For me, this is not just a question of in or out, but of to be or not to be a democratic nation state. This is not a matter to be trifled with.
I have profound views about the manner in which the coalition Government are dealing with this issue. As the Minister for Europe said in the debate last week, the Government have a European Affairs Committee, two thirds of which is Conservative and one third of which is Liberal Democrat. I pointed out to him that that Committee clearly could not have a vote, because we would win every time and we would have the policies that we stood on in our manifesto. So who is wagging the tail? It is clearly the one third of the Committee that are Liberal Democrats, combined with the instincts of those on our side of the equation who want more Europeanisation, although they disclaim it. That is another problem for us.
In Prime Minister’s questions a few weeks ago I asked why it is that at every turn, whenever an issue of integration comes up, we always go in the wrong direction. Why has repatriation been rejected? It is the repatriation of powers, using the well-known formula—notwithstanding the European Communities Act 1972—that would enable us to re-grow our economy and answer the question that is now before the Chancellor of the Exchequer: why is our economy not growing?
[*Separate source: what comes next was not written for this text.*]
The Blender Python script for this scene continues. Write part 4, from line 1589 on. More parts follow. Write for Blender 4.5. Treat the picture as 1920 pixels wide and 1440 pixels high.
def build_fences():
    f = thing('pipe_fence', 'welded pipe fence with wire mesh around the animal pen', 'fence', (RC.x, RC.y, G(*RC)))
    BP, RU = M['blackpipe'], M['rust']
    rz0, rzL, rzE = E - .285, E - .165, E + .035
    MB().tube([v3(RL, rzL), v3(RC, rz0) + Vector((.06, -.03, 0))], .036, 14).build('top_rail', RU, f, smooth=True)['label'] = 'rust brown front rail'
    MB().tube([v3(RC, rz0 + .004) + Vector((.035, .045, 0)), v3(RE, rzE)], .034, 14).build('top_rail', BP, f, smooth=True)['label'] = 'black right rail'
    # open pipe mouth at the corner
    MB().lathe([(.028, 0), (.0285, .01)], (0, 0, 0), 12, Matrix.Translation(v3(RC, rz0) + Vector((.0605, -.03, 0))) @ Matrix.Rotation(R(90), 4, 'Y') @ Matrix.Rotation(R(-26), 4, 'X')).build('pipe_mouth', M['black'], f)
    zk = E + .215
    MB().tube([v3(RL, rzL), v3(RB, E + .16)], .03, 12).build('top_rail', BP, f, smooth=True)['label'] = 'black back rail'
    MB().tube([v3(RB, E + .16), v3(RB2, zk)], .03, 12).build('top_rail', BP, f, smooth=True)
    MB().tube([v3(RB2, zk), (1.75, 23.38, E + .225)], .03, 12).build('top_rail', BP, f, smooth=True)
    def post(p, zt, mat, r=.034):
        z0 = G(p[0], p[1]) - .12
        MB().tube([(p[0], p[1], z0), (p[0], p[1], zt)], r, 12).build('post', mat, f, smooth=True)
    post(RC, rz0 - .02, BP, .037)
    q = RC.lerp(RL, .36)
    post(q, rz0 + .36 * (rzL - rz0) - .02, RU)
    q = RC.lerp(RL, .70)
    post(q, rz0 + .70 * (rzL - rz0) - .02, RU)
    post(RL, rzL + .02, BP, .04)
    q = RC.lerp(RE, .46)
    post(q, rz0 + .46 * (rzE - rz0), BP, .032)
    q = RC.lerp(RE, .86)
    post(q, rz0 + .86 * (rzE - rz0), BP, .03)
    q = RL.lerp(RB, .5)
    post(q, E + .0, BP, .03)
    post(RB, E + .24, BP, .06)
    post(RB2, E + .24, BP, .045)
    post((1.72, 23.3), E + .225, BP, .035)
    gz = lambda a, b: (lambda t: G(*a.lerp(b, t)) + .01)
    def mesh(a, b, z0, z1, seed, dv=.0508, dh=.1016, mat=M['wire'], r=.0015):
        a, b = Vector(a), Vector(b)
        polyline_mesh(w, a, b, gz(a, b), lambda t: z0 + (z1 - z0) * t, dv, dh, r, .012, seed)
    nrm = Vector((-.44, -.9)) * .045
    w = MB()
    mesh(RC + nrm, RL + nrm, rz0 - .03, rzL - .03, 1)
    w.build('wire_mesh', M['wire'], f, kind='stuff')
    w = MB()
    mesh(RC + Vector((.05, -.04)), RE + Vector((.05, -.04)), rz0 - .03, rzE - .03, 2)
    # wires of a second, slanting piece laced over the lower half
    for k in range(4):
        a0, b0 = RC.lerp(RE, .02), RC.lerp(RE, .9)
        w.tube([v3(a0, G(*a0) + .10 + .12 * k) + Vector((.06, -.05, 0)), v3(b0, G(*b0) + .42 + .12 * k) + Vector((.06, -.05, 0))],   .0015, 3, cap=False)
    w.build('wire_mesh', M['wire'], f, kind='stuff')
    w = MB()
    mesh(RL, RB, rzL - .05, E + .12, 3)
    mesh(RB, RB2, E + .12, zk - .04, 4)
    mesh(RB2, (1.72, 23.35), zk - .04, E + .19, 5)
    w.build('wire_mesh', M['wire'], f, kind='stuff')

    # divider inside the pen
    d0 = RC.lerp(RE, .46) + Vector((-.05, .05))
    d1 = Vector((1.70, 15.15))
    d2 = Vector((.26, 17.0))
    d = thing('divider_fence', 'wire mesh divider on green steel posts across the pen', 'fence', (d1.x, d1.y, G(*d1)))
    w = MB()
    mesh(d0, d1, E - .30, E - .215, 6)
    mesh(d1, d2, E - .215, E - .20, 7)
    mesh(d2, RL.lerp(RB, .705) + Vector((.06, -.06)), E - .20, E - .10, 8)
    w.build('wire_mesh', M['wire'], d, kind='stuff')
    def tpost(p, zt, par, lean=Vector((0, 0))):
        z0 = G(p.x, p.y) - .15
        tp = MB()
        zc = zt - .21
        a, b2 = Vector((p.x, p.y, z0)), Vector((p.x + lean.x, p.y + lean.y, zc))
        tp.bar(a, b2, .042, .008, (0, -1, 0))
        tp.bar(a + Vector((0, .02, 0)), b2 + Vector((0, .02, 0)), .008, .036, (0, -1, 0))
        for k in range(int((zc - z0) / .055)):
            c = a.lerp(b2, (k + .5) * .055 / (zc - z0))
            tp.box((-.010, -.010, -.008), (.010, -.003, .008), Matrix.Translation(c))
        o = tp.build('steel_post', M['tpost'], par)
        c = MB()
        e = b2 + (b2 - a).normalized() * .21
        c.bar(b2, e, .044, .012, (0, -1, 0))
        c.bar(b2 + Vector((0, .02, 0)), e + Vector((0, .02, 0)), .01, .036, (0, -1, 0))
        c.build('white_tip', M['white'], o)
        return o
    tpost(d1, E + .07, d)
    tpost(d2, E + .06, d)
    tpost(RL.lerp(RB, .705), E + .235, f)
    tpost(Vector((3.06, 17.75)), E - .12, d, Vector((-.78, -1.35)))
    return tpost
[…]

We can tell him that it is not growing because 50% of our trade is with the European Union, which is itself in deep trouble and has low growth. At the same time, we cannot grow our economy because we are strangled to such an extent by the red tape of Brussels. Those two situations can be retrieved only through a new relationship between us and the European Union.
This is not just a constitutional argument, but an argument of practicality. It is an argument of to be or not to be a democratic nation state, a great sovereign state and a successful country that represents the interests of the people we serve—not ourselves. As I have said so often, it is not our Parliament, it is their Parliament. They are entitled to know that if things have not gone right—things certainly have not gone right with Europeanisation—we have an absolute obligation to ask them for their opinion. That is democracy, that is trust and that is what will restore integrity to this House and the British political system.
I have considerable sympathy with the speech of the hon. Member for Stone (Mr Cash). A year ago, his party was Cash and Carswell; now it is Clegg and Cable. His party has surrendered the authenticity of its position on Europe for the marriage of convenience with the Liberal Democrats. That is his problem, not mine.
I am not so sure that the European Union is to blame for the fact that we alone of the major European Union economies have zero growth, inflation of 3.6%, a shrinking currency and rising unemployment. This House and this Government could at a stroke tomorrow cut taxes, abolish national labour laws that they do not like and do whatever they think might turn this situation around. I gently suggest that perhaps it is the economic management that needs to be looked at.
I want to address the fundamental point that was made by the hon. Member for Stone and my hon. Friend the Member for Vauxhall (Kate Hoey), who has left her place. Should this democracy be based on plebiscites and referendums, or on the authority of this House? In recent days, the issue that the people of Britain have been in touch with me about is the selling off of Sherwood forest, our woods and our free forest lands to private interests. Perhaps I would like to respond to them by saying, “Let there be a referendum on this issue.” Previously, the issue about which people were in touch with me was the tripling of student fees, on which one of the coalition parties broke, in the most fundamental and flagrant way, a solemn promise that it had made and signed in public. We have no mechanism to have a referendum on that matter. I could also mention the education maintenance allowance.